After months of painful negotiations, the loss of numerous ministers and junior ministers and at least one narrowly avoided confidence vote Theresa May has finally delivered the wording of the Withdrawal agreement to her Cabinet. After an extended 5 hour discussion, May seems to have come through the meeting in tact with the backing of Cabinet. The single resignation so far (if it stays that way) is surely beyond her expectations heading into the meeting. 

With the backing of Cabinet the agreement next heads the EU Summit which Donald Tusk confirmed will take place on 25th November. Assuming the EU agree to the withdrawal agreement, the final agreement will return to the UK parliament for the “meaningful vote” which Theresa May was forced to concede back in December 2017, before returning to the EU parliament before final agreement. 

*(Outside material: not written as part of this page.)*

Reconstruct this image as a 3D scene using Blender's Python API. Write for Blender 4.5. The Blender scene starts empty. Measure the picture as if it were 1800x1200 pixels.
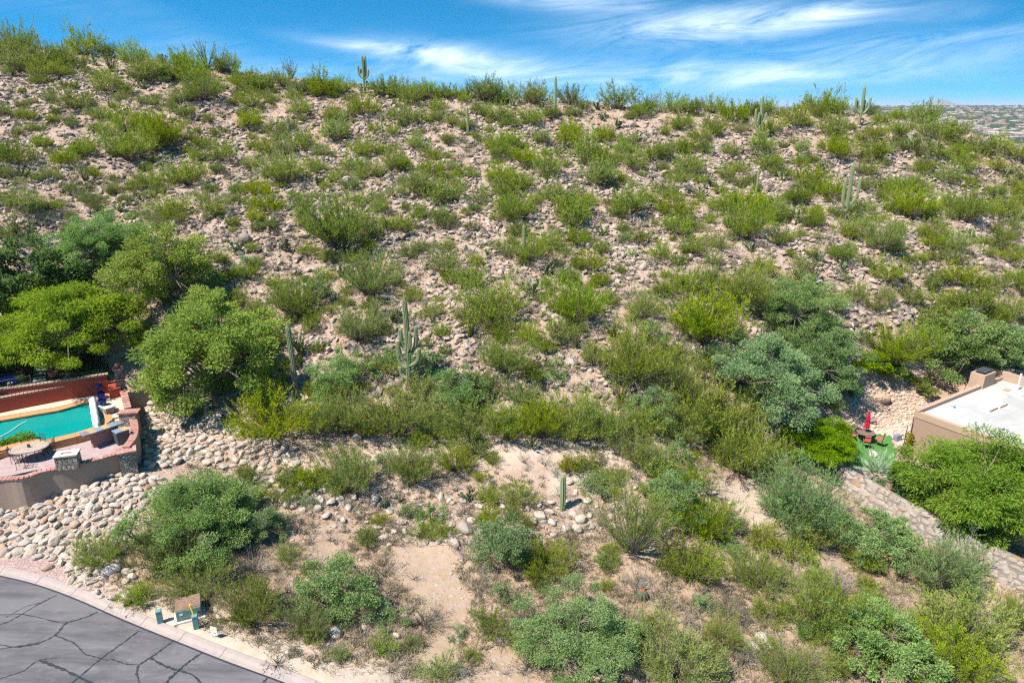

The only other point which could derail the agreement at this stage is a vote of no confidence in Theresa May. Non-cabinet Brexiteers have been very vocal in airing their displeasure at the agreement since yesterday morning. In order for a vote of no confidence to take place the Tory parties 1922 committee needs to receive 48 letters from party members (15% of the 315 sitting Tory party members). Only the chairman of the committee knows how many letters have been received thus far, but a wave of letters from Brexiteers would likely be enough to trigger a vote. 

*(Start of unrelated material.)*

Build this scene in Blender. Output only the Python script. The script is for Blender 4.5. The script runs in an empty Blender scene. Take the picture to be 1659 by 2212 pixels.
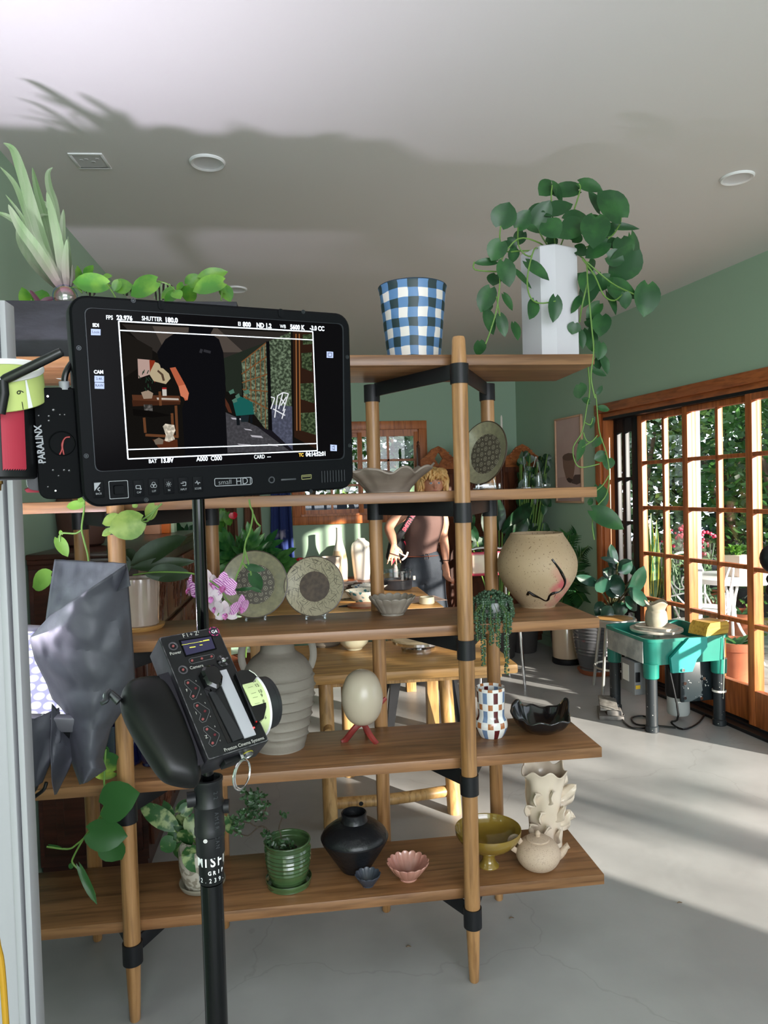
import bpy, bmesh, math, random
from math import sin, cos, pi, sqrt, radians, atan2, exp
from mathutils import Vector, Matrix, Quaternion, noise
V = Vector
random.seed(7)
sc = bpy.context.scene
COL = sc.collection

# ------------------------------------------------------------------ camera
H = 1.48; FPX = 1534.0; CX, CY = 829.5, 1106.0
_yaw, _pit, _rol = radians(7.06), radians(-1.72), radians(1.6)
FW = V((sin(_yaw)*cos(_pit), cos(_yaw)*cos(_pit), sin(_pit)))
_r0 = V((cos(_yaw), -sin(_yaw), 0)); _u0 = _r0.cross(FW)
RT = _r0*cos(_rol) - _u0*sin(_rol); UP = _r0*sin(_rol) + _u0*cos(_rol)
EYE = V((0, 0, H))
cam = bpy.data.objects.new('camera', bpy.data.cameras.new('camera')); COL.objects.link(cam)
cam.data.sensor_fit = 'HORIZONTAL'; cam.data.sensor_width = 36; cam.data.lens = FPX/1659*36
cam.data.clip_start = 0.05; cam.data.clip_end = 200
cam.matrix_world = Matrix(((RT.x, UP.x, -FW.x, 0), (RT.y, UP.y, -FW.y, 0), (RT.z, UP.z, -FW.z, H), (0, 0, 0, 1)))
sc.camera = cam

# ------------------------------------------------------------------ world, sun, exposure
sc.view_settings.view_transform = 'Standard'; sc.view_settings.look = 'None'
sc.view_settings.gamma = 1; sc.view_settings.use_curve_mapping = False
sc.view_settings.exposure = 0.5
w = bpy.data.worlds.new('sky'); sc.world = w; w.use_nodes = True
bg = w.node_tree.nodes['Background']
bg.inputs[0].default_value = (0.80, 0.90, 1.0, 1); bg.inputs[1].default_value = 1.6
sun = bpy.data.objects.new('sun', bpy.data.lights.new('sun', 'SUN')); COL.objects.link(sun)
sun.data.energy = 12.5; sun.data.angle = radians(1.0); sun.data.color = (1.0, 0.93, 0.82)
_sd = V((-0.66, 0.75, 0)).normalized()*cos(radians(12.5)) + V((0, 0, -sin(radians(12.5))))
sun.rotation_euler = (-_sd).to_track_quat('Z', 'Y').to_euler()
sun.location = (6, -5, 5)
def area(name, loc, aim, size, energy, color, spread=180):
    l = bpy.data.objects.new(name, bpy.data.lights.new(name, 'AREA')); COL.objects.link(l)
    l.data.shape = 'RECTANGLE'; l.data.size, l.data.size_y = size
    l.data.energy = energy; l.data.color = color; l.data.spread = radians(spread)
    l.location = loc; l.rotation_euler = (V(loc)-V(aim)).to_track_quat('Z', 'Y').to_euler()
    return l
area('added_fill_light', (0.9, -3.0, 2.0), (0.2, 2.5, 1.3), (3.4, 1.8), 120, (0.90, 0.94, 1.0))  # unseen soft fill lamp, added behind the camera to brighten the room
area('led_bounce', (-0.82, 1.53, 1.13), (-0.60, 1.25, 2.76), (0.10, 0.10), 26, (0.88, 0.80, 1.0), 170)

# ------------------------------------------------------------------ helpers: pixels of the photograph -> points of the place
def ray(x, y): return FW + RT*((x-CX)/FPX) - UP*((y-CY)/FPX)
def atY(x, y, Y): d = ray(x, y); return EYE + d*(Y/d.y)
def atZ(x, y, z): d = ray(x, y); return EYE + d*((z-H)/d.z)
def onp(x, y, c, n): d = ray(x, y); return EYE + d*((c-EYE).dot(n)/d.dot(n))
def X_at(px, Y, z):
    k = (px-CX)/FPX; a = RT - FW*k; d0 = V((0, Y, z-H)); return -a.dot(d0)/a.x
def S(p): return (p-EYE).dot(FW)/FPX
def lin(c): return c/12.92 if c <= 0.04045 else ((c+0.055)/1.055)**2.4
def C(h):
    h = h.lstrip('#'); return tuple(lin(int(h[i:i+2], 16)/255) for i in (0, 2, 4)) + (1,)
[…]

Once chairman of the 1922 announces that the required number of letters has been received, a vote is held as soon as possible. In 2003, when Iain Duncan Smith was ousted as leader in opposition, the vote was carried out the day after the announcement. The previous leadership contest took 20 days from when David Cameron announced his resignation until Theresa May was announced as leader, however with leavers and remainers likely to contest any election fiercely, a leadership vote is likely to be strongly contested and may drag on for longer.